__EXERCISE PROMPT__
Skip all pictures. Write out the data below from its first line through the line that contains "def on_z(u, v, z): d".

__SOURCE EXCERPT__
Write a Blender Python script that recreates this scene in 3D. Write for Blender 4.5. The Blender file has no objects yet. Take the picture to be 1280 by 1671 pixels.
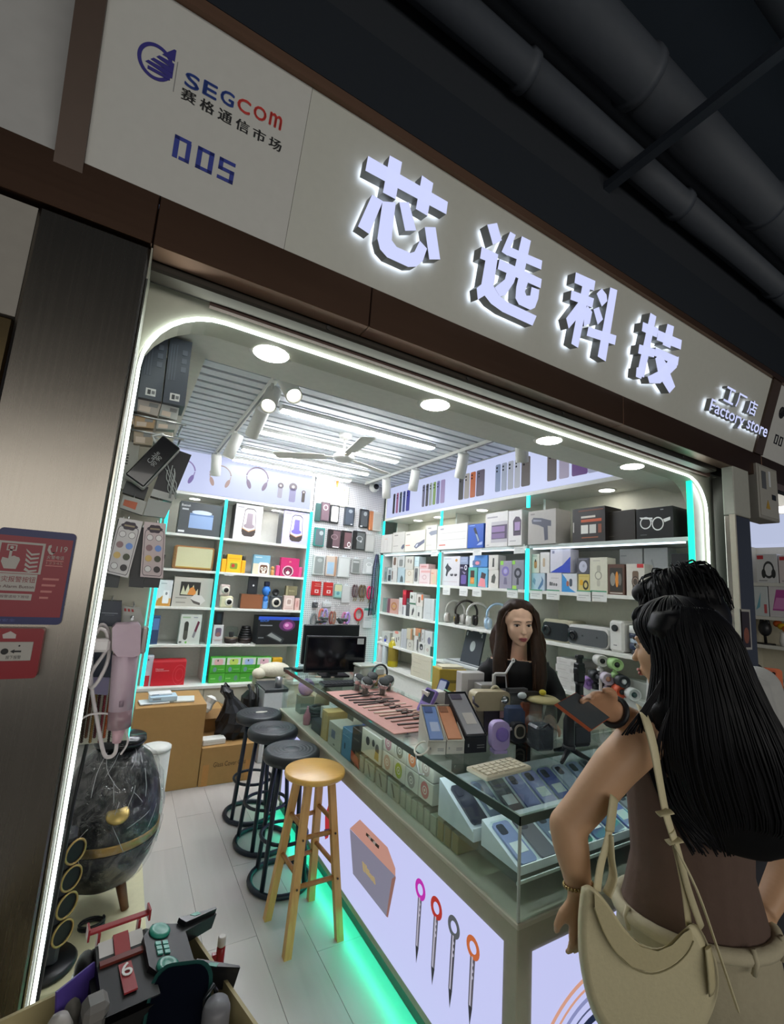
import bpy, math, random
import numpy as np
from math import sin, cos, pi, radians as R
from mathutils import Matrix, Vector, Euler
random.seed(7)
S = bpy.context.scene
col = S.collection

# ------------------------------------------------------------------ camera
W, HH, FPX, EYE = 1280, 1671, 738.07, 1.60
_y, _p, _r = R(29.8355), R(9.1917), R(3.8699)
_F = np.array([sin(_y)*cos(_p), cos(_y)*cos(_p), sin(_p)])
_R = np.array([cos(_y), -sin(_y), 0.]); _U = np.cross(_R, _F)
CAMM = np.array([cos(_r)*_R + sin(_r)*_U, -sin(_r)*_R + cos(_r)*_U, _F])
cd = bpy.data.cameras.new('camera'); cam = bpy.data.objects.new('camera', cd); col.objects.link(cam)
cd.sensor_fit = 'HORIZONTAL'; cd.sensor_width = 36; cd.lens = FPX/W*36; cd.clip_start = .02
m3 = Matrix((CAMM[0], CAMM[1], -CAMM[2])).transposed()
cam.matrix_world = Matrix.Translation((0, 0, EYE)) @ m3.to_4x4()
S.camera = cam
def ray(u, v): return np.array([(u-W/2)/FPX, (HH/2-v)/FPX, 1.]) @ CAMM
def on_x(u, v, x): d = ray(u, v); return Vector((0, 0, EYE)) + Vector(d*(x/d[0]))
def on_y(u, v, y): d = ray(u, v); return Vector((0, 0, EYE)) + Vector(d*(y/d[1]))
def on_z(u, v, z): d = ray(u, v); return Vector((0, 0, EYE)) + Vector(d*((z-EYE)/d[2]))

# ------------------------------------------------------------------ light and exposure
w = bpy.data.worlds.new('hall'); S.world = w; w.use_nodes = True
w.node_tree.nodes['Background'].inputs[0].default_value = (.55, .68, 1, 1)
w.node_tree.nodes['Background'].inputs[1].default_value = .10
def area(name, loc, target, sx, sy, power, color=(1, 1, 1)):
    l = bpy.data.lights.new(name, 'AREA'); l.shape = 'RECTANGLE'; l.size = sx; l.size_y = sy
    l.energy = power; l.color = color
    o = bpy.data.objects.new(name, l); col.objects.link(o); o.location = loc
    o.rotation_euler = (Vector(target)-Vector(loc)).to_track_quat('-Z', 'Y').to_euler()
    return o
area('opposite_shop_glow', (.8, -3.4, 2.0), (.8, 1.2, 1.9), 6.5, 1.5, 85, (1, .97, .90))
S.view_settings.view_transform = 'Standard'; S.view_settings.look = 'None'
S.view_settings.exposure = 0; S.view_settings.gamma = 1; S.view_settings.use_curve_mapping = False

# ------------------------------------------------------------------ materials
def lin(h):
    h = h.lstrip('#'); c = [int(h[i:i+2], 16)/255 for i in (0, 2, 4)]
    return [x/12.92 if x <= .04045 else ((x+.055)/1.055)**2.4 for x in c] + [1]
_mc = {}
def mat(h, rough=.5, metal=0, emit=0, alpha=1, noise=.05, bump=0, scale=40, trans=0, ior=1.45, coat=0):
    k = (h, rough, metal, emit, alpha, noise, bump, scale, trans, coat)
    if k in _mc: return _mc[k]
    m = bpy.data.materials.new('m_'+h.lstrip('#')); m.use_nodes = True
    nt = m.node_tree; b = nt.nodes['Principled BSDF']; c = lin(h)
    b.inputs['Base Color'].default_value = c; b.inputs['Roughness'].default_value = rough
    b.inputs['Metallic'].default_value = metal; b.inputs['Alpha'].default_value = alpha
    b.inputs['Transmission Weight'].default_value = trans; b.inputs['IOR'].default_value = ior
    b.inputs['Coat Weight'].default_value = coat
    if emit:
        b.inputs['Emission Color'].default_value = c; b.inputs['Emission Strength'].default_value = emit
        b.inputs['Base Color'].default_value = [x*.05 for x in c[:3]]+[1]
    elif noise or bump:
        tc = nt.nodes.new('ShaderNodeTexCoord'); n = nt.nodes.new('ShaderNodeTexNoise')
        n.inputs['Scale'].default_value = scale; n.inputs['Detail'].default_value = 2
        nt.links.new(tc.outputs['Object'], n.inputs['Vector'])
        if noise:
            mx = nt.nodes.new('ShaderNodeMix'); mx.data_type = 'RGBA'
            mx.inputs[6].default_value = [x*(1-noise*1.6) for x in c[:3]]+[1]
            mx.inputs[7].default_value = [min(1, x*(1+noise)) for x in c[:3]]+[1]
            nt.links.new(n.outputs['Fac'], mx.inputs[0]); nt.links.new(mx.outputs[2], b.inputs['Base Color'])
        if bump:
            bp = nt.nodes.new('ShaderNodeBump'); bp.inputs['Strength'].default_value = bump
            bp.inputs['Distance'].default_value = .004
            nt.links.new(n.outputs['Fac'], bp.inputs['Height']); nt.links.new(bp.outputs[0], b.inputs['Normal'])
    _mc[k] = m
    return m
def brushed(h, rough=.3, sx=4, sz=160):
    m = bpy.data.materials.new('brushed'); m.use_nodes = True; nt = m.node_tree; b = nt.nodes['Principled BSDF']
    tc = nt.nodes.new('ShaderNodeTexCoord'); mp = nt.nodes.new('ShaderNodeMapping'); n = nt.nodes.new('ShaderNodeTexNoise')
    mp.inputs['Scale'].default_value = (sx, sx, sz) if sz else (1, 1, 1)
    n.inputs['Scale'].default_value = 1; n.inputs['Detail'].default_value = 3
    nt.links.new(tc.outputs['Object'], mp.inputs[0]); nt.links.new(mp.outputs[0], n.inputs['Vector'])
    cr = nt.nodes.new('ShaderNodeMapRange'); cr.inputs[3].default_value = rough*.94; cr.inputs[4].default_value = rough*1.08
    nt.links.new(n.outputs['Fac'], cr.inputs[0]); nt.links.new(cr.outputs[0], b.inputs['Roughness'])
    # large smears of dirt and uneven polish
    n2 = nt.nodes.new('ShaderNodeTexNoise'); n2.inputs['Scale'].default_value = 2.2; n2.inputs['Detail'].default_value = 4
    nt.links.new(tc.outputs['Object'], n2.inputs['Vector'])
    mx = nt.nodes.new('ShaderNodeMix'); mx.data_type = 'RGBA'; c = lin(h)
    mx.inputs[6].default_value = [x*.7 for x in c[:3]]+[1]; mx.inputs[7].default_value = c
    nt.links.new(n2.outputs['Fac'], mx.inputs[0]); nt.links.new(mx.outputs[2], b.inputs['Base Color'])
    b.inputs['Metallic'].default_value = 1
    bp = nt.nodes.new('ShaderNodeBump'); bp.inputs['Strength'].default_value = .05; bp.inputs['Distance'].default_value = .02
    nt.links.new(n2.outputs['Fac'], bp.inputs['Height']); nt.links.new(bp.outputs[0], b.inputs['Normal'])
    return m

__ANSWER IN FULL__
Write a Blender Python script that recreates this scene in 3D. Write for Blender 4.5. The Blender file has no objects yet. Take the picture to be 1280 by 1671 pixels.
import bpy, math, random
import numpy as np
from math import sin, cos, pi, radians as R
from mathutils import Matrix, Vector, Euler
random.seed(7)
S = bpy.context.scene
col = S.collection

# ------------------------------------------------------------------ camera
W, HH, FPX, EYE = 1280, 1671, 738.07, 1.60
_y, _p, _r = R(29.8355), R(9.1917), R(3.8699)
_F = np.array([sin(_y)*cos(_p), cos(_y)*cos(_p), sin(_p)])
_R = np.array([cos(_y), -sin(_y), 0.]); _U = np.cross(_R, _F)
CAMM = np.array([cos(_r)*_R + sin(_r)*_U, -sin(_r)*_R + cos(_r)*_U, _F])
cd = bpy.data.cameras.new('camera'); cam = bpy.data.objects.new('camera', cd); col.objects.link(cam)
cd.sensor_fit = 'HORIZONTAL'; cd.sensor_width = 36; cd.lens = FPX/W*36; cd.clip_start = .02
m3 = Matrix((CAMM[0], CAMM[1], -CAMM[2])).transposed()
cam.matrix_world = Matrix.Translation((0, 0, EYE)) @ m3.to_4x4()
S.camera = cam
def ray(u, v): return np.array([(u-W/2)/FPX, (HH/2-v)/FPX, 1.]) @ CAMM
def on_x(u, v, x): d = ray(u, v); return Vector((0, 0, EYE)) + Vector(d*(x/d[0]))
def on_y(u, v, y): d = ray(u, v); return Vector((0, 0, EYE)) + Vector(d*(y/d[1]))
def on_z(u, v, z): d = ray(u, v); return Vector((0, 0, EYE)) + Vector(d*((z-EYE)/d[2]))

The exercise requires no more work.